5 reasons why paid editors are good Wikipedia contributors

Wikipedia forbids paid edits but professional Wikipedia writers may be among the most exemplary contributors to the online encyclopedia.

Wikipedia forbids its users to be paid or compensated in any way to edit Wikipedia. The argument is that a paid contributor will not be neutral with the pages or topics he or she is paid to modify. In other words, paid contributors carry a conflict of interest and are unable to adopt a neutral point of view (NPOV).

Wikipedia has rules to which users must abide. When a conflict emerges, you realize that a lot of those rules contradict each other or leave too much room for personal interpretation. Usually the most bullish group wins the face-off, regardless of the quality of the others’ plaidoyer. In the justice system, people hire lawyers to defend them. Hiring an expert, in any sector, is a smart move. Wikipedia is one of the rare places where hiring an expert is forbidden, and only amateurship prevails.

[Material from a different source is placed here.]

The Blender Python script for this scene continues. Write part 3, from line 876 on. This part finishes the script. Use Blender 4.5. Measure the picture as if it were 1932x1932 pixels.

So the question stands: is a paid editor a bad Wikipedia contributor?

  1. Here at Wiki Editor, out of 100 edits made on Wikipedia, only 5 are paid edits. The other 95 are solid contributions made elsewhere to dilute paid edits in hundreds of other contributions. The 95 other edits are not blank shots: to give authority to an account and earn some editorial freedom, an account must consistently make constructive edits. Over the past 5 years for example, Wiki Editor made tens of thousands of “non-client” edits on Wikipedia, in several languages. Other paid contributors operate in the same fashion, feeding Wikipedia with constructive edits to earn editorial freedom. The good professional Wikipedia editor is the constructive kind.
  2. Paid contributors do not want to make waves, because it gets so much harder when other users get on your back and hold a grudge against you. So the true paid editor is also the quiet kind who doesn’t get into endless debates or conflicts.
  3. A paid editor must avoid at all cost to be identified as one. Therefore, when drafting a new page for a client, the paid editor will avoid as much as possible to include anything that might feel too promotional, too hagiographic, too detailed, to avoid suspicions from the community. The professional Wikipedia editor is even more neutrality-driven than the rest of the community because any conflict with the community will cost him time and profitability.
  4. The professional Wikipedia editor never edits pages related to him/her or his/her direct interests, because it would leave a trail that could lead back to him/her. Unlike an amateur editor who is more likely to follow his/her own interests, the professional Wikipedia writer fosters a solid neutral policy of keeping away from personal interests and beliefs. As a reminder, Wikipedia invites you to edit topics not too close to you because it may get you personally involved, but very few volunteer editors actually follow this recommendation.
  5. If someone chose to dedicate a professional career to Wikipedia, you can trust this person has a passion for the online encyclopedia that goes beyond the financial reward. Editing Wikipedia professionally is not a top paid job, you stick to it because you love what you do.

The professional Wikipedia editor – unlike many volunteer editors – is a strict follower of rules, a true Wikipedia monk. The incentive of fostering a business increases self-control and adhesion with the platform, not the other way around.